THE REQUEST
Check each line of the listing, and copy it if it contains the word "from".
* begin *
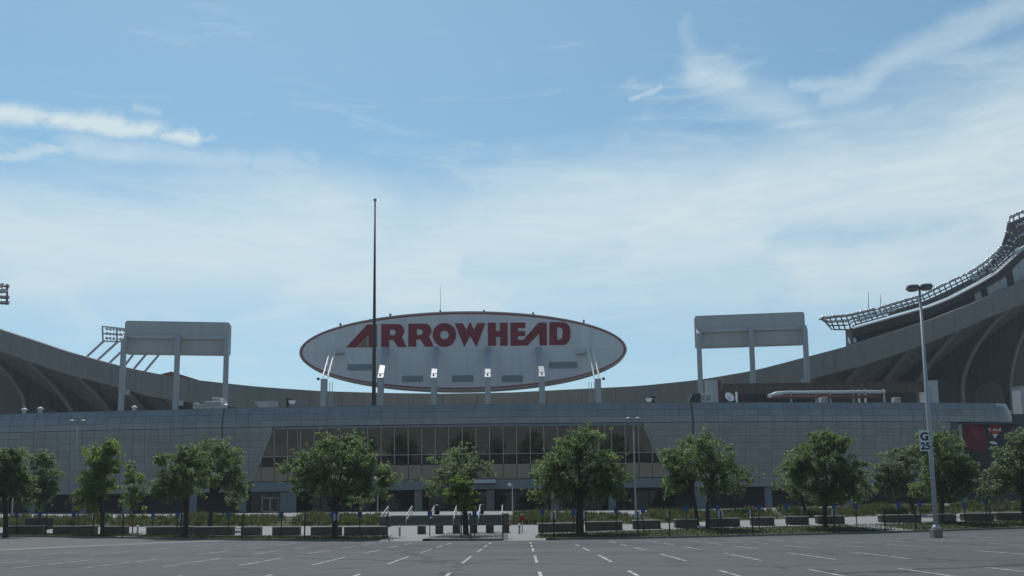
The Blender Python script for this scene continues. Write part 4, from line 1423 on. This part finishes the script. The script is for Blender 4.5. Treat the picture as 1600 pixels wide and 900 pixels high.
YWL = lambda px_: Y2(at(px_, 830, 80).x)
walls = [
    (8, 66, 'long low brown stone wall at the far left under the first trees'),
    (82, 147, 'low brown stone wall left of the bright green tree trunk'),
    (160, 196, 'short brown stone wall between the bright green tree and the left footpath'),
    (228, 301, 'low brown stone wall right of the left footpath, by the thick leaning trunk'),
    (304, 363, 'low stone wall in front of the second trunk of the paired left trees'),
    (376, 406, 'short low stone wall alone, right of the paired left trees'),
    (425, 467, 'low stone wall left of the post with two grey plates'),
    (485, 532, 'low stone wall just left of the big forked tree trunk'),
    (537, 603, 'long dark low stone wall between the forked tree and the steps'),
    (841, 903, 'low stone wall left of the thick trunk right of the steps'),
    (915, 973, 'low stone wall right of the thick trunk right of the steps'),
    (990, 1033, 'low stone wall between a white pavement gap and the twin trunks'),
    (1056, 1090, 'short low stone wall directly left of the twin trunks'),
    (1110, 1157, 'low stone wall directly right of the twin trunks'),
    (1176, 1211, 'low stone wall halfway between the twin trunks and the dark crowned tree'),
    (1232, 1265, 'low stone wall just left of the dark crowned tree on the right'),
    (1279, 1321, 'low stone wall behind the dark crowned tree trunk, left of the right footpath'),
    (1378, 1441, 'low stone wall between the right footpath and the tall light pole'),
    (1467, 1496, 'short low stone wall right of the tall light pole'),
    (1508, 1555, 'low stone wall second from the right edge of the view'),
    (1559, 1625, 'low stone wall cut off by the right edge of the view'),
]
for a, b_, lab in walls:
    stone_block(a, b_, YWL((a + b_) / 2) + .15, lab, h=.74 if a < 1300 else .70)
for i, (a, b_) in enumerate(((652, 664.5), (680, 692), (707, 718.5), (734, 745.5), (759, 771.5), (785.5, 796))):
    lab = ['square brown stone block left of the blue sign before the steps', 'square stone block right of the blue sign before the steps', 'square stone block just left of the trunk before the steps', 'square stone block just right of the trunk before the steps', 'square stone block between the trunk and the tall stone pier', 'square stone block at the foot of the tall stone pier'][i]
    stone_block(a, b_, YWL(a) + 1.2, lab, h=.72, dpt=.7, group='stone blocks in front of the steps', name='stone_block', top='stone' if i else 'sunlit_coping')
stone_block(592, 608, 90.6, 'stone pier at the left end of the steps', h=1.0, dpt=1.0, group='stone piers beside the steps', name='stone_pier')
stone_block(787, 795.5, 90.6, 'tall stone pier with pale cap at the right end of the steps', h=1.15, dpt=1.0, group='stone piers beside the steps', name='stone_pier')

# dark utility cabinet on the left
c = at(59, 828, 98); zz = surf(c.x, 98)
o = thing('utility_cabinet', (c.x, 98, zz), 'dark green utility cabinet behind the leftmost stone walls', 'cabinet')
MB().cbox((c.x - 1.2, 97.6, zz), (c.x + 1.2, 98.8, zz + 1.15), .04).build('casing', 'post', o)
for k in (-.6, .6): MB().box((c.x + k - .55, 97.56, zz + .1), (c.x + k + .55, 97.6 - .003, zz + 1.05)).build('door', 'post', o)


# bollards
def bollard(px_, Y, label):
    x = at(px_, 828, Y).x; z = surf(x, Y)
    o = thing('bollard', (x, Y, z), label, 'bollard', 'grey bollards on the pavement aprons')
    MB().tube([(x, Y, z - .05), (x, Y, z + .62)], [.085, .085], 10).build('shaft', 'galv', o, True)
    MB().tube([(x, Y, z + .62), (x, Y, z + .67), (x, Y, z + .76), (x, Y, z + .82)], [.07, .13, .11, .02], 10).build('cap', 'sign_white', o, True)
    return o


bollard(624.5, 76.5, 'grey bollard with pale cap left of the stone blocks')
bollard(811.5, 77.5, 'grey bollard in front of the small red sign')
bollard(215, 86.5, 'grey bollard beside the left footpath')
bollard(1257.5, 93, 'grey bollard on the pavement left of the right footpath') if False else None
x = at(816, 815, 79.5).x; z = surf(x, 79.5)
o = thing('red_sign', (x, 79.5, z), 'small red round sign with pale top behind a bollard right of the steps', 'sign')
MB().tube([(x, 79.5, z - .05), (x, 79.5, z + 1.0)], [.04, .04], 8).build('post', 'galv', o, True)
pts = [(x +   .25 * math.cos(2 * math.pi * (k + .5) / 8), z + 1.12 + .25 * math.sin(2 * math.pi * (k + .5) / 8)) for k in range(8)]
mb = MB().plate([pts], lambda u, v, t: (u, 79.44 + t, v), 0, .03); q_ = mb.build('plate', 'signal_red', o); fixnormals(q_.data)
MB().box((x - .16, 79.42, z + 1.38), (x + .16, 79.47, z + 1.54)).build('top_plate', 'sign_grey', o)


# sign posts
def blue_sign(px_, lab, dy=4.0):
    x = at(px_, 820, Y1(at(px_, 830, 76).x) + dy).x
    Y = Y1(x) + dy; z = surf(x, Y)
    o = thing('parking_sign', (x, Y, z), lab, 'sign', 'blue parking signs on thin posts')
    MB().box((x - .035, Y - .03, z - .05), (x + .035, Y + .03, z + 1.95)).build('post', 'post', o)
    MB().box((x - .165, Y - .05, z + 1.5), (x + .165, Y - .032, z + 1.96)).build('plate', 'blue', o)
    return o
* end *
OUTPUT FOR THIS EXERCISE
The Blender Python script for this scene continues. Write part 4, from line 1423 on. This part finishes the script. The script is for Blender 4.5. Treat the picture as 1600 pixels wide and 900 pixels high.
    (1508, 1555, 'low stone wall second from the right edge of the view'),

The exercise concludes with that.